The Joy of Living in Chapter Two of Life (by Nika Maples)

The Joy of Living in Chapter Two of Life (by Nika Maples)

Screen Shot 2016-03-07 at 7.04.11 PMYou can connect with Nika @NikaMaples and You can sign up for monthly encouragement from her at www.nikamaples.com.

“I never wanted to become a teacher,” I said, smiling.

That is not the most romantic thing someone could say to the state teacher of the year judging panel. Most of the candidates for the Texas Teacher of the Year award say that teaching has always been in the their blood. They say their mother was a teacher. Their father was a teacher. Two of their aunts were principals. Their grandfather was a superintendent. They played school with their dolls. They tried to make their kittens stand in line for recess. They were meant to be in the classroom.

Not me.

I told the thirteen judges on the interview panel that I never wanted to be the classroom.

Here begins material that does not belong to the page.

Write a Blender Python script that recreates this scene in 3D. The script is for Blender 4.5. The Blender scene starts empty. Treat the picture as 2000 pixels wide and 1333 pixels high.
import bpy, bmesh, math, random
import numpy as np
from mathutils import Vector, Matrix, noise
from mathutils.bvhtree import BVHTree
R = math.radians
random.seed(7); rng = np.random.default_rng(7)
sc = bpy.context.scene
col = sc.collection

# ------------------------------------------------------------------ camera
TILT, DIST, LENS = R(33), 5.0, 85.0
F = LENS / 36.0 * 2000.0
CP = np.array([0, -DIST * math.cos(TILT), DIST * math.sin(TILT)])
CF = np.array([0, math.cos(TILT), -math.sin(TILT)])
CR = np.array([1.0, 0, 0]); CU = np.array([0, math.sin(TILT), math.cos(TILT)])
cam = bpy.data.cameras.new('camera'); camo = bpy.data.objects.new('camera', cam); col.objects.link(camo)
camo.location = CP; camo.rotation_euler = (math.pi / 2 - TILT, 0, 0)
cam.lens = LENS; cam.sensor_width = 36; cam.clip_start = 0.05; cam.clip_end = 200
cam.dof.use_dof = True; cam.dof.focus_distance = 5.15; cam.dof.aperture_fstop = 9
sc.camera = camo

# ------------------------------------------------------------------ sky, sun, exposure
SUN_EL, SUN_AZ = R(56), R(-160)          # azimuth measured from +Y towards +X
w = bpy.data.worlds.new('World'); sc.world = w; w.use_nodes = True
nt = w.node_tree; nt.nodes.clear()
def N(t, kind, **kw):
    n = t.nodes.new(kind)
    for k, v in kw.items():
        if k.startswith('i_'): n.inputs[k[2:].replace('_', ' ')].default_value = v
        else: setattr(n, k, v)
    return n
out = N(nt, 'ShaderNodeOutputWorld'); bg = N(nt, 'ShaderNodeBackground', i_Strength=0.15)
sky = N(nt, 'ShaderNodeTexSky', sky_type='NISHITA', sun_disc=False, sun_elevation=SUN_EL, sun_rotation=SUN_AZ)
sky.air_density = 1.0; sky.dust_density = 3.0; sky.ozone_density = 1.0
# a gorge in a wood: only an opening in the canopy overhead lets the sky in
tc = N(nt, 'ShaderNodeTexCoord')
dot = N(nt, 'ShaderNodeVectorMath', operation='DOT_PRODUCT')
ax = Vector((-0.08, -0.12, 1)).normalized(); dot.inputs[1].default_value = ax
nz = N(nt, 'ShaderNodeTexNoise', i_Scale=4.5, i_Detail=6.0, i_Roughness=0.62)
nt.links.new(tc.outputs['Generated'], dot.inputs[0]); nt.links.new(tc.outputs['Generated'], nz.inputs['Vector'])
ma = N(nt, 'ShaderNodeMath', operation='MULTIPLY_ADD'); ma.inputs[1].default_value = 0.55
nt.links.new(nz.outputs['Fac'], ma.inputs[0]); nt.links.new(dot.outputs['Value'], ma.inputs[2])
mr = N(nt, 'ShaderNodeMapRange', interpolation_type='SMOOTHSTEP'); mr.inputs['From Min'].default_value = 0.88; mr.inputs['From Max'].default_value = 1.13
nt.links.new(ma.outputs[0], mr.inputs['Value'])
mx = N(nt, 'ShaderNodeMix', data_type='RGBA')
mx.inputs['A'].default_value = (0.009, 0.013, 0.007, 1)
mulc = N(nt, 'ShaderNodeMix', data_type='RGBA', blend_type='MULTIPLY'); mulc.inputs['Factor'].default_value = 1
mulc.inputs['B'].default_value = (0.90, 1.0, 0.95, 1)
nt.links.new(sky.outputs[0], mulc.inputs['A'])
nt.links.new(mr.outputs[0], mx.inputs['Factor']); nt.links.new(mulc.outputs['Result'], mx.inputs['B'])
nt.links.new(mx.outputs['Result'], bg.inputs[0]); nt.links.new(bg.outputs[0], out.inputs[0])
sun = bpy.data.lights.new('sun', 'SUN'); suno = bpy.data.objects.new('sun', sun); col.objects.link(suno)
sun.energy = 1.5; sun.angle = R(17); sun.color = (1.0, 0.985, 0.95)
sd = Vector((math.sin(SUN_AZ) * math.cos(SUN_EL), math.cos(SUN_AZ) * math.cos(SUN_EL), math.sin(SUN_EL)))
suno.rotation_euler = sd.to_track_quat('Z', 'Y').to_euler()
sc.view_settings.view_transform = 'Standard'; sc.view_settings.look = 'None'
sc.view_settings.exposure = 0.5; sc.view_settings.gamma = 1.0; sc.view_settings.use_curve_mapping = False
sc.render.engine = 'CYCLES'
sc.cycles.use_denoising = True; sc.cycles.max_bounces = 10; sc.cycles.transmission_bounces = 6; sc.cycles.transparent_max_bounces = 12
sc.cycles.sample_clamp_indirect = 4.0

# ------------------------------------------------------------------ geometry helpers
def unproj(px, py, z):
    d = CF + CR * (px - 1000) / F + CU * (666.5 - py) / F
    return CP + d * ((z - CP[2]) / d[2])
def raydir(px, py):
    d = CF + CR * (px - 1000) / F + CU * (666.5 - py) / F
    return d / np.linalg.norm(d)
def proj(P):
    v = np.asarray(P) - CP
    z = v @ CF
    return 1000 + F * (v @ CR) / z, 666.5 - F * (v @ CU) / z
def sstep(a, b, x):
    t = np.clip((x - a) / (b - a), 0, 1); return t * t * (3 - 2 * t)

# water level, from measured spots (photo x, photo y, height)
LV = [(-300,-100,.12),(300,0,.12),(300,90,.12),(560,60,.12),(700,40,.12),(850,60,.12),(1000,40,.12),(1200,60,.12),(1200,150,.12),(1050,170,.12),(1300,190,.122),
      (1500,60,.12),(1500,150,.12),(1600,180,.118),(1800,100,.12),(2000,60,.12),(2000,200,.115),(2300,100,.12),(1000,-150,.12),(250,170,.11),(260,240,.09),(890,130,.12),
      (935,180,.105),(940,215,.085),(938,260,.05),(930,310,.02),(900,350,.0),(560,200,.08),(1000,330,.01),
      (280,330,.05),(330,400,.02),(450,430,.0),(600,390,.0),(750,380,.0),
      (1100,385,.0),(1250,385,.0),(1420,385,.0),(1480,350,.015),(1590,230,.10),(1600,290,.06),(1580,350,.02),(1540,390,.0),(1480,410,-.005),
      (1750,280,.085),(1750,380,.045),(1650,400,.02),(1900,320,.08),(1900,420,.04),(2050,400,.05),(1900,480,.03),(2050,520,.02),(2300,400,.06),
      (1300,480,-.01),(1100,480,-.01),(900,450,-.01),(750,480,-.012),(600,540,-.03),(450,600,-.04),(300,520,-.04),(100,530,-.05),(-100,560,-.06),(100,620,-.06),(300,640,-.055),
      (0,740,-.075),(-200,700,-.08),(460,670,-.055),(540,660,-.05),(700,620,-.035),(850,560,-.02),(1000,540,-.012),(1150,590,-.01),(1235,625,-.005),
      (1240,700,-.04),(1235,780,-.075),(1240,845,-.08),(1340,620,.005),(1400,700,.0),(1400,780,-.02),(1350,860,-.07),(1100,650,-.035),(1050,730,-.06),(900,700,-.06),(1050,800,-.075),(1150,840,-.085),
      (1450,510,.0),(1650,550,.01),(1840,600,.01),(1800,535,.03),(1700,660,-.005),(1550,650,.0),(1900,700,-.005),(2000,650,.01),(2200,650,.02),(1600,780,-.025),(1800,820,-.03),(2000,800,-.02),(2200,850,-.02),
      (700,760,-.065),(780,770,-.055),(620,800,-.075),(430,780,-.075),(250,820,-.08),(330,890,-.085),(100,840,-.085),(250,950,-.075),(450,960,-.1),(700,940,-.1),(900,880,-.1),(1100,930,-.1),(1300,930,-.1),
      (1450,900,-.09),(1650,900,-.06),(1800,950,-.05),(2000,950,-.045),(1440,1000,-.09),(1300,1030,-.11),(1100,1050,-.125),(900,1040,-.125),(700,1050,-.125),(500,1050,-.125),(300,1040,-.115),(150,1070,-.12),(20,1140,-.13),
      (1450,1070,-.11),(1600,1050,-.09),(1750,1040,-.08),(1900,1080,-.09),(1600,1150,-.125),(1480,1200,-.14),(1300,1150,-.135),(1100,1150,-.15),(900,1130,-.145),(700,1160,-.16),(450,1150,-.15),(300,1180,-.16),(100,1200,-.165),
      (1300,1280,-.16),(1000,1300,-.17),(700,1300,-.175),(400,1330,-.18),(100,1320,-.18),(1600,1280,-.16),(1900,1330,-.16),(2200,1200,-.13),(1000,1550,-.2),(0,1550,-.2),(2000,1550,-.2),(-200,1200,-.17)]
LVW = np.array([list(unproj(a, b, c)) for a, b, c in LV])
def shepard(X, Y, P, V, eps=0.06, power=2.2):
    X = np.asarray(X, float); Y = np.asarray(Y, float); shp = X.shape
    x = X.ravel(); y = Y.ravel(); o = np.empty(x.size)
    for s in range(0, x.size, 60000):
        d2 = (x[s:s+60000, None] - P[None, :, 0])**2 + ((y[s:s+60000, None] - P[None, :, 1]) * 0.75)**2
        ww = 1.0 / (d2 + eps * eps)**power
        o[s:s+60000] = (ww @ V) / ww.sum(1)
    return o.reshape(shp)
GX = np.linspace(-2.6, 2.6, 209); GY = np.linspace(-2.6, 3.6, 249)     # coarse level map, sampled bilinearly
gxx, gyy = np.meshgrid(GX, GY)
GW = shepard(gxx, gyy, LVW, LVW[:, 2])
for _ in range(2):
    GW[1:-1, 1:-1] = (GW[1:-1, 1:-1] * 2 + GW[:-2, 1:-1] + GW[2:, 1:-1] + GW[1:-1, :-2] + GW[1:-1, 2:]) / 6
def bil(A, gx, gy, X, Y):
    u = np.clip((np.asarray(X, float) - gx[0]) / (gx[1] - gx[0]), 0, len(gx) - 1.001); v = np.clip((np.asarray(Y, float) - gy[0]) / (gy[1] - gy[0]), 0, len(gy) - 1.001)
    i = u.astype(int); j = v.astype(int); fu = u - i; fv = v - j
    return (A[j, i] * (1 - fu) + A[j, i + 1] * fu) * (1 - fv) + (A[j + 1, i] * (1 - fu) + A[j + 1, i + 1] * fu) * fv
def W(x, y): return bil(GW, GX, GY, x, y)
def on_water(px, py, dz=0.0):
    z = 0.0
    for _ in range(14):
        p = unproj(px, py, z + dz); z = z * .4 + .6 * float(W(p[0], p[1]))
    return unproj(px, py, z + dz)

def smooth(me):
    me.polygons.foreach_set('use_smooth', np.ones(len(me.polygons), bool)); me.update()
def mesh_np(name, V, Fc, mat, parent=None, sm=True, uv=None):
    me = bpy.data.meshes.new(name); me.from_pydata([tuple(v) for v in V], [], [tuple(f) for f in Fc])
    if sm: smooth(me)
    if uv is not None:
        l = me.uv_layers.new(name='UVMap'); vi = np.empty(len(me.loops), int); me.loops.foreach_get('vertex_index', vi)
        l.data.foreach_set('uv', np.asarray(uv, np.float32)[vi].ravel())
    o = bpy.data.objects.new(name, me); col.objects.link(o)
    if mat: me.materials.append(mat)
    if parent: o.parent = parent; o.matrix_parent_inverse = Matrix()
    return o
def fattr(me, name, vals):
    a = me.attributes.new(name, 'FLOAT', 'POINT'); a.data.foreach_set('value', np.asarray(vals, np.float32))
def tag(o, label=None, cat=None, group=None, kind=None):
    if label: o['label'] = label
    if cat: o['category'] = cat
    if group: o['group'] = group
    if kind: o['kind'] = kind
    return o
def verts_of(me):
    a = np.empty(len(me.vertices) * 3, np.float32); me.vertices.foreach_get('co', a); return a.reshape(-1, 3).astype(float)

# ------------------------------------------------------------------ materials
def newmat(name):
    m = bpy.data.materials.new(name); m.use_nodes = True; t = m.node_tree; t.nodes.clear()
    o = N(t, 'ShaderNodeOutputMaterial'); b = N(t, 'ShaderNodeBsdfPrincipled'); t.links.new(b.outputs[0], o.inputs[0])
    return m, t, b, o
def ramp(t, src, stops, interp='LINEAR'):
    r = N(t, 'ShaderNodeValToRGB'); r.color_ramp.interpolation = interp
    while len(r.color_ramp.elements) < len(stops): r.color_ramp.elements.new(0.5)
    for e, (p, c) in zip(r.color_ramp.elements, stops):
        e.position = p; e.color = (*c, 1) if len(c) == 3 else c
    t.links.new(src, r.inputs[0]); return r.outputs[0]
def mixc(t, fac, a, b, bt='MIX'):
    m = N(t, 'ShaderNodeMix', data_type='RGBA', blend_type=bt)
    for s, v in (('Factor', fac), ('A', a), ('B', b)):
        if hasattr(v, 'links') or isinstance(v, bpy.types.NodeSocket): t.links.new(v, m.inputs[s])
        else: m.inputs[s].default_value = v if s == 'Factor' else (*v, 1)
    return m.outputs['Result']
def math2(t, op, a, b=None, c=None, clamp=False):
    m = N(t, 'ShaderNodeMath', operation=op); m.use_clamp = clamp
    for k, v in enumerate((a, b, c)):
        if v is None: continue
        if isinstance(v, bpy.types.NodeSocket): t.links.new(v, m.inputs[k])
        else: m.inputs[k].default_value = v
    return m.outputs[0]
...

I didn’t want to be a teacher because I had listened to my heart, and my heart told me I was meant to be a writer and only a writer.

“The heart is deceitful above all things,” Jeremiah 17:9 reminds us. Thankfully God knows me better than I know myself, and He steered me straight into a public school, in spite of my protests. There I would become acquainted with, not a classroom, but the students inside it.

“I never wanted to be a teacher,” I explained to the judges, “but then I met the kids, and I changed my mind.” A few days later, they announced that I had won 2007 Texas Secondary Teacher of the Year. I stood behind a podium in front of a large audience for the first time and gave an acceptance speech for the award. That year, I would give hundreds of speeches in school districts and universities all over the state. There were times when the notes in my hand would shake because I was humbled to think about how far I had come. A little more than a decade before, I had been in a vegetative state in the ICU, suffering from a brainstem injury that doctors thought was hopeless. My dreams of becoming a writer and journalist disintegrated more with each day that my muscles atrophied. I closed Chapter One of my life.

But standing behind a podium as a state teacher of the year, I realized that had survived my darkest season. They said I would never walk again, yet I had walked onto the stage. They said I would never talk again, yet I was giving a speech to an audience of thousands. They said I would never see again, yet I was looking out upon faces that were wet with tears as they listened to my story.

Physicians are invaluable but they are not infallible. Only the Great Physician is perfect. Knowing Him is what made me a hope hunter. A hope hunter is someone who does not give up during a dark season because they have learned to see in the dark. And what they have learn to see is God.

God is always in control. He is in every dark season with us. This assurance becomes a hope hunter’s compass. It’s what sets them on their quest. They know He can sweep away the ashes, or He can fashion our ashes into beauty. They know He can strip our coats of heaviness, or He can transform them into garments of praise. The hope hunter’s response to obstacles is always to surrender to God’s work through our trials. God is for us, not against us. Perhaps our best question is not “How could You let this happen to me, Lord?” but “How are You using this for me, Lord?”

Part of the way the Lord uses challenges for us is our character formation. Almost every great leader in the Bible experienced a period of time when he was positioned in a dark and unexpected place in preparation for his divine assignment. We see the chilling precedent in Scripture: Darkness was an initiation. Darkness preceded new life and new work. Darkness was the beginning of things.

We can spend our time worrying about why we experience difficulty, or we can let God use the difficulty to strengthen our bond with Him. My love for and dependence upon God was galvanized during adversity. It is what makes me say that I wouldn’t change a thing about my past. This is not because I want to live through it again, but because God blessed me so much when I lived through it the first time. I have finally learned to trust that He knows what He is doing.

You may be walking through winter, but God knows how many steps are left until you reach spring. Trust Him to take you there. There is no way to know the best place to settle our hearts, so we have to ask God and then act on what He says. God is an expert at devising intricate plans, therefore ours can be pretty simple: Obedience. But we might have to turn over our plans in favor of His plan.

As it turns out, I did want to be a teacher. I turned the last page of Chapter One in my life and gave up journalism, I opened my heart to the joy of Chapter Two. Teaching has been one of the sweetest privileges I have known.

I was almost heartbroken when God indicated that it was time to leave teaching and turn the page to Chapter Three.

But that is where the real adventure began.